I sighed. "Look, Max – I'm not criticizing your dad. I just don't understand why anyone would go out of his way to make things hard when life is so hard already."

"You do it all the time!"

"You're right. And that's why I'm always telling you not to use me as a role model. I'm a cautionary tale – the road not to take!"

"Oh, you're not all that bad, Mom."

"Sure, I am."

Something about the way he smiles at me then almost makes me want to cry.

Over dinner we talk politics.

"So do you think the economy will get better?" Max asks.

I consider my taquitas thoughtfully. "No," I say. "I mean – it's a pyramid scheme. We're eleven trillion dollars in debt and that number is growing every day. I think it's significant that nobody batted an eyelash when Citibank wanted a 300 billion dollar bailout, but when the Big Three auto makers asked for the same amount, there was a lot of pissing and moaning and, 'We want to see your business plan.' Why didn't anyone ask to see Citibank's business plan?"

"Well. Because Citiplan's collapse is tied to the subprime mortgage thing, right?"

"No," I said. "Subprime mortgages was just the name of the latest bubble. See we're tied in somehow to this notion of a constantly expanding economy. Except we're pretty well maxed out in terms of actual frontiers so the only thing we can expand into is wildly speculative ideas about future value. That's bad for a lot of reasons – I mean obviously because there's a lot of uncertainty there. But also because if the thing in the bubble does prove to have worth in the future we've already sucked the value out of it. So it's back to bubble blowing.

"Unless this country gets its collective head around the notions of a sustainable economy, I'm afraid we're heading towards a complete collapse."

"Wanna go for a walk?" I ask when dinner was eaten.
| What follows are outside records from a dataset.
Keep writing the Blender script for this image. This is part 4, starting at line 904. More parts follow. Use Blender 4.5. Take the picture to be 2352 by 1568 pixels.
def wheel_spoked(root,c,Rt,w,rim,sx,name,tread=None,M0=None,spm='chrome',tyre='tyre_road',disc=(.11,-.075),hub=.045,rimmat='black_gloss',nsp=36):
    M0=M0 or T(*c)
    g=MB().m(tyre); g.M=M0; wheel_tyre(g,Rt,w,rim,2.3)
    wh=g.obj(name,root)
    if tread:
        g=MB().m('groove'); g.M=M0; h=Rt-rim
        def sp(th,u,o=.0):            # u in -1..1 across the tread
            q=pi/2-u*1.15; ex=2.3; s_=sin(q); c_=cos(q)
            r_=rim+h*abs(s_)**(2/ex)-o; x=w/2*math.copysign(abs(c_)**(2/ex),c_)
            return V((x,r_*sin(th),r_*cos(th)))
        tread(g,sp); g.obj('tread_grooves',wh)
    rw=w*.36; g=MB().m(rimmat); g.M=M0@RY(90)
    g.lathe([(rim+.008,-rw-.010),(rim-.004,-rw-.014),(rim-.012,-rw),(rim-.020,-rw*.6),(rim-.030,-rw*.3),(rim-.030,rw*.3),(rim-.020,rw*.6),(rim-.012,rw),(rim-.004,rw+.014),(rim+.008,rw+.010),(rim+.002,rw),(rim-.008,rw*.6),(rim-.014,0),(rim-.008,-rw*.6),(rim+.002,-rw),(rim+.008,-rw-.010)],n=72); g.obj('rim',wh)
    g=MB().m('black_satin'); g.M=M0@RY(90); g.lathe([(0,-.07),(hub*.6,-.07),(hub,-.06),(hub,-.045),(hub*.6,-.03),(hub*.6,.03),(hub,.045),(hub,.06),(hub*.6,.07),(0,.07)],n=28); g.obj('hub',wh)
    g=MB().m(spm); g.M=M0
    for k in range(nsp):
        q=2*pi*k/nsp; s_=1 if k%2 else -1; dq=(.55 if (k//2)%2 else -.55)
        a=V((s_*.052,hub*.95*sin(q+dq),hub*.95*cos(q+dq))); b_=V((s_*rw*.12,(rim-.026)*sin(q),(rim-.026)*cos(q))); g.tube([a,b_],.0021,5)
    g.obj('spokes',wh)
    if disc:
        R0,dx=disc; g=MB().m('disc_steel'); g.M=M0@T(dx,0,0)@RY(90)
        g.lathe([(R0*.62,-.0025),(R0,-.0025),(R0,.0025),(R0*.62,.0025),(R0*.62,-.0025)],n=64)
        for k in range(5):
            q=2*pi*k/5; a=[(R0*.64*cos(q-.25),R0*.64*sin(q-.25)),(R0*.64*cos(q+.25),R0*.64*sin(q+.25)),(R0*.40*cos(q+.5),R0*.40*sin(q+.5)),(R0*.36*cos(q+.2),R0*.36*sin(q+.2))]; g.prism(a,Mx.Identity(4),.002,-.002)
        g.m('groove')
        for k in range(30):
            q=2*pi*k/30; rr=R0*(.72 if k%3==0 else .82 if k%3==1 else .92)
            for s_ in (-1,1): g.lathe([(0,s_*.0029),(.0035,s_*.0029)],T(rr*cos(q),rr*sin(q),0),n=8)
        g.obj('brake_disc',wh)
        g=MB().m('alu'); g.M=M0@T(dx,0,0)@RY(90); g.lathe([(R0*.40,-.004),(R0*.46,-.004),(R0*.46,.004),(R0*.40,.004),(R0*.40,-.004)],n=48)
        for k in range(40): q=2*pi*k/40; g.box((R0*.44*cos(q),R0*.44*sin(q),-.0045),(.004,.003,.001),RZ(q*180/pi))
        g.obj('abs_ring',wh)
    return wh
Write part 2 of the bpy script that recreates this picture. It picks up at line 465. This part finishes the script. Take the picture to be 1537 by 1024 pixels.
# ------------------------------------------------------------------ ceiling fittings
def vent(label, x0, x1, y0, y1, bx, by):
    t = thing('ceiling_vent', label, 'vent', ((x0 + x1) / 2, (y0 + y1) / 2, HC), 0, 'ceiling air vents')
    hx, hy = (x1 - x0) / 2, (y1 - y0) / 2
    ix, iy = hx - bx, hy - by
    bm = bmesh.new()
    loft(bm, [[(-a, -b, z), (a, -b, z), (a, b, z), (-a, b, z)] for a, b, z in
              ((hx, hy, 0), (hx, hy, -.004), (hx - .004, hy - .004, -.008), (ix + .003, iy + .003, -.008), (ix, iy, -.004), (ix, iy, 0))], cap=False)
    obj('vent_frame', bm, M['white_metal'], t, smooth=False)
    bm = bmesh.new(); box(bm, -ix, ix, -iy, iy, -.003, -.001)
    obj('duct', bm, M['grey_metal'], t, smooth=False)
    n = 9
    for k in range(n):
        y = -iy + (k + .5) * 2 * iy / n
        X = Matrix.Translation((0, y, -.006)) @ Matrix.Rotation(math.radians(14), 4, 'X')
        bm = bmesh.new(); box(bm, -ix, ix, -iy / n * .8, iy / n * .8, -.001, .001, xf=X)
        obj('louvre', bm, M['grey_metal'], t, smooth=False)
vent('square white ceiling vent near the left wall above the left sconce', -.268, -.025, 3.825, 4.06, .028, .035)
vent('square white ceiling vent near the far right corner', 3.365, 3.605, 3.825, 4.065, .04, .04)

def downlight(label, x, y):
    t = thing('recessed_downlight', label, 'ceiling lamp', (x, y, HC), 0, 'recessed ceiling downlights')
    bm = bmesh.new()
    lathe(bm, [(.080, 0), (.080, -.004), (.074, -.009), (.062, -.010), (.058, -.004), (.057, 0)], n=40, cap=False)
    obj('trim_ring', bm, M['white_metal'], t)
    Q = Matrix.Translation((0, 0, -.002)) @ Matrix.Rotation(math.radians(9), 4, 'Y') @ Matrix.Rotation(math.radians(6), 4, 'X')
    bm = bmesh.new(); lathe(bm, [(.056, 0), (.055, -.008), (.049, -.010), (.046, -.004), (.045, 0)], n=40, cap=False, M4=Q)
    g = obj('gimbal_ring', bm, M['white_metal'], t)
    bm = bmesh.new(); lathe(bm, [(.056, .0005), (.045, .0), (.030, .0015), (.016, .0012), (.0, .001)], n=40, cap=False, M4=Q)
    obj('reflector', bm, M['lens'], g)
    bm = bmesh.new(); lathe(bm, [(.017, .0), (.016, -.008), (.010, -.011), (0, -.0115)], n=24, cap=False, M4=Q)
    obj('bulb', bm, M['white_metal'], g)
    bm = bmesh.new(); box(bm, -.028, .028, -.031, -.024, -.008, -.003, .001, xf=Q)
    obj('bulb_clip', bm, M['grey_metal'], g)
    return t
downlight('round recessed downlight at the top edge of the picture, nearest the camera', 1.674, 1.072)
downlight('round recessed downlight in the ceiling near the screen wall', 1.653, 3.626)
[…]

I couldn't remember ever having seen Pacific Avenue quite so deserted before. Store windows glittered like mercantile snow domes, asking, recession, what recession? A dark haired woman sang haltingly for three friends, a tune with sliding notes and sudden desperate plunges into minor keys. It sounded Indian, or maybe she looked Indian; in my mind it was a lament for something that was gone and never coming back, though I suppose it could have been just as easily a neo-Dravidian version of Krishna the Bule-Nosed Cowherd. Across the street a silver-haired gentleman was playing classical guitar. He was standing near one of those wrought iron kiosks that always remind me of the pissoirs in Paris.

What did Max and I talk about? Oh, friends and dancing. The changes that living in the digital age have wrought in the ways we mortals entertain ourselves. A short story I wanted to write – its premise was a new breed of vampires that thrived not on blood but on a certain type of attention. See, the camera really does steal the soul and after you have your picture taken a certain number of times – a thousand? ten thousand? – you have no soul anymore, all that remains is a hunger for that image of yourself that you see dancing in somebody else's eyes when he looks at you.

Somewhere along the way I forgot I was talking to Max. All I remembered was that I was talking to someone I knew very well and loved very much, with whom I shared a strong karmic destiny. Next reincarnation you get to be the parent and I'll be the child, I wanted to tell that person.

But instead I kissed him on the cheek and said, "Are you eating enough? Are you getting enough sleep? Remembering to dental floss? Well then, goodnight."